> [PROVIDED MATERIAL]
--------

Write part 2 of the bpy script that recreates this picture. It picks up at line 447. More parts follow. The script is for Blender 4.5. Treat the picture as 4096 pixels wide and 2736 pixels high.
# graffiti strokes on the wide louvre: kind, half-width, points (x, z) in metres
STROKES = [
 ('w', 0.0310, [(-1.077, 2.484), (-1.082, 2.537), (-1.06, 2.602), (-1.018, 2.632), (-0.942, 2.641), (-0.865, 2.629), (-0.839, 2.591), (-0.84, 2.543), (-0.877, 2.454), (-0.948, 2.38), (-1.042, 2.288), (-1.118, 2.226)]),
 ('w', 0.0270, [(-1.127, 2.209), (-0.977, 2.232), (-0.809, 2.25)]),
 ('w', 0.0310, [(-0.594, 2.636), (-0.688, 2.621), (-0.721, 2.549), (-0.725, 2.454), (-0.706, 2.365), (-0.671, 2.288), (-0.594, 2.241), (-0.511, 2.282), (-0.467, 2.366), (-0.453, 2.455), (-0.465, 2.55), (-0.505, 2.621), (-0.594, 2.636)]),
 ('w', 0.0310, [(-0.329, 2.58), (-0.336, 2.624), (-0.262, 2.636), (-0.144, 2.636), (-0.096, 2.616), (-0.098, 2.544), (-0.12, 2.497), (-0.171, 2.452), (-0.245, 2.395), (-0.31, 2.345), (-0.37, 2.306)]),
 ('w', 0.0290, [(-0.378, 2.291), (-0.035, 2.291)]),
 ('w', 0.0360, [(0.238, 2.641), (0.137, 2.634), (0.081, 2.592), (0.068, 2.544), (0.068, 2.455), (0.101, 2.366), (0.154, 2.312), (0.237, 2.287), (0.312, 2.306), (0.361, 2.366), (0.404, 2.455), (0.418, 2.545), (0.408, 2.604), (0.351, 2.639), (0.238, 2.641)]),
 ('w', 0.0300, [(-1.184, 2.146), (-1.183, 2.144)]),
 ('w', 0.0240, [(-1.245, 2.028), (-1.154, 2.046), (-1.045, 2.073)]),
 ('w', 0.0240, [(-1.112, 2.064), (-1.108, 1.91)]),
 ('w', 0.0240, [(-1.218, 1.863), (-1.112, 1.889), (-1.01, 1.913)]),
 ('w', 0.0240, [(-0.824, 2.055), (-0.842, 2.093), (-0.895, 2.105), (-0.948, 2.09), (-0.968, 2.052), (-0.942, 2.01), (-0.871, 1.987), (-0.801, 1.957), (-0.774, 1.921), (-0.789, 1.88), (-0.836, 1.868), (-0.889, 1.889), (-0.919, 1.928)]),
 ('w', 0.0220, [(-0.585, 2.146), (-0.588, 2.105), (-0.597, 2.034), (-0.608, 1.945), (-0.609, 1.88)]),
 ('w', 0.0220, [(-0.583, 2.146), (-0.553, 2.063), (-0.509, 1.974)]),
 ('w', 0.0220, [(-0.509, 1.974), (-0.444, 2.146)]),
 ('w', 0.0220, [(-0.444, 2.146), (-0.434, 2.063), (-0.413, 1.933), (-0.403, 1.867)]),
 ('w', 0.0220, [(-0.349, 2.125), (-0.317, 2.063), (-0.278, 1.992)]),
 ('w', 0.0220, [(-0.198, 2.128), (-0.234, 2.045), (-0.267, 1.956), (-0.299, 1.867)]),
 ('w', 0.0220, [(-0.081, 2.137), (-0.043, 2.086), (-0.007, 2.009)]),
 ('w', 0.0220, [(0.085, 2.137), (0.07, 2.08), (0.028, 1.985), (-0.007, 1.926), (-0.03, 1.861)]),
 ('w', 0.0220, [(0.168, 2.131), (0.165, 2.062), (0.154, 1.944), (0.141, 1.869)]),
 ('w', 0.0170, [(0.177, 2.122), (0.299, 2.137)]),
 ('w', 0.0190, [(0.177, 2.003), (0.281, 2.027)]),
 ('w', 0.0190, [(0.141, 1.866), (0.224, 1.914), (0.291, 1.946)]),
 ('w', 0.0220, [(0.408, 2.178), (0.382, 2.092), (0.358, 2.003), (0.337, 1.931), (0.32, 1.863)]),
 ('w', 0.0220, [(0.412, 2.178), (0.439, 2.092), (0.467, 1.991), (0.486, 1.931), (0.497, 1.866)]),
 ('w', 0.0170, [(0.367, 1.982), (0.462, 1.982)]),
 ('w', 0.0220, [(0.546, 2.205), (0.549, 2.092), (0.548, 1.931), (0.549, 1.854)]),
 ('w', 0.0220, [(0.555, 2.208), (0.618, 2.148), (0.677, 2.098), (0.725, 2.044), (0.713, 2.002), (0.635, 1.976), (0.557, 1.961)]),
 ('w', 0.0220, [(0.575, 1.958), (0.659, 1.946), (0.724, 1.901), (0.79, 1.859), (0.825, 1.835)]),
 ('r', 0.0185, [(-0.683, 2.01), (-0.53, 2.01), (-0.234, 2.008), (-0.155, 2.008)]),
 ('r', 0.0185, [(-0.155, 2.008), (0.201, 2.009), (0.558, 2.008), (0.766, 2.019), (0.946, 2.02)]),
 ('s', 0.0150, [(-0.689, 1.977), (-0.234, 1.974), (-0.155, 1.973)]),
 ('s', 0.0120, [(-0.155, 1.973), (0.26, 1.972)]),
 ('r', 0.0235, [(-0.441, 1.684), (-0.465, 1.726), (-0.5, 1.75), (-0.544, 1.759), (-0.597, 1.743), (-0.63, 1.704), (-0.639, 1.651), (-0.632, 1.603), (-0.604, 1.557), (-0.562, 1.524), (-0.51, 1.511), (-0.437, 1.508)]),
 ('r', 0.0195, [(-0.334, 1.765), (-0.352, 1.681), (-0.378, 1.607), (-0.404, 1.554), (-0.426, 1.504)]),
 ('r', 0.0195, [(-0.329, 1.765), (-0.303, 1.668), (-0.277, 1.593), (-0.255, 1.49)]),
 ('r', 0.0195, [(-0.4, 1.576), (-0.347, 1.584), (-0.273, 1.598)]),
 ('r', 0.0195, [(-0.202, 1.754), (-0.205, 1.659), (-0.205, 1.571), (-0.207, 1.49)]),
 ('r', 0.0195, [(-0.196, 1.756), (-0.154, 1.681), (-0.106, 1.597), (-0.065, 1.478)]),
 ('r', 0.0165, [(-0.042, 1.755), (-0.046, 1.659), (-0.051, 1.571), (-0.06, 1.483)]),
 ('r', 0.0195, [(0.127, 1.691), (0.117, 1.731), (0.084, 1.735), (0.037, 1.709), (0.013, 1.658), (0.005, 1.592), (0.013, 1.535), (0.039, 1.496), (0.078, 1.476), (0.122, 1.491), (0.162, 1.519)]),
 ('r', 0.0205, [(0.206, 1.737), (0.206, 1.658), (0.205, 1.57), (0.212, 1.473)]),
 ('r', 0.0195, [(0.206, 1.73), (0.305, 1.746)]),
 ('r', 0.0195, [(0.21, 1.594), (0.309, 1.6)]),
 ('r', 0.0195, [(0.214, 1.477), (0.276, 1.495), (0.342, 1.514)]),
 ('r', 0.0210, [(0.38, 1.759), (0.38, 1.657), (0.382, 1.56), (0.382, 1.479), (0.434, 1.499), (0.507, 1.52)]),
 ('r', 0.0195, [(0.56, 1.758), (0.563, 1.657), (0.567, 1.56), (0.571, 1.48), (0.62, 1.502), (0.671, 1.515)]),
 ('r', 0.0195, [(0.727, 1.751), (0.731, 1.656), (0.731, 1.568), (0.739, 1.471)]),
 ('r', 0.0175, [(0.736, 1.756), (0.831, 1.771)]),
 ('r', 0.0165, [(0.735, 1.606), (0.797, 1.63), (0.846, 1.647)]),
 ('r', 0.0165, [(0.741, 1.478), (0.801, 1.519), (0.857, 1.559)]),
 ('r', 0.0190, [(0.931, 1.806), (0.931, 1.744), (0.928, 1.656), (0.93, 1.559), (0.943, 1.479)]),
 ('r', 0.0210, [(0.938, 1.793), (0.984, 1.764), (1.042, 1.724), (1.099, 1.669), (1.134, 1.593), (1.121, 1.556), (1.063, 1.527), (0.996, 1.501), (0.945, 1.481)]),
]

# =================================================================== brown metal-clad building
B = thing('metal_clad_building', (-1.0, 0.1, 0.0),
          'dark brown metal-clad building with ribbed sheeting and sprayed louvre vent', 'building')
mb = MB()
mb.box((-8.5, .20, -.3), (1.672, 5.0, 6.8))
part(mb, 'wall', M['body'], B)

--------

> [AIM OF THE EXERCISE] Report the number of lines in the listing where the string "part" appears, and nothing besides.

> [EXERCISE OUTPUT] 2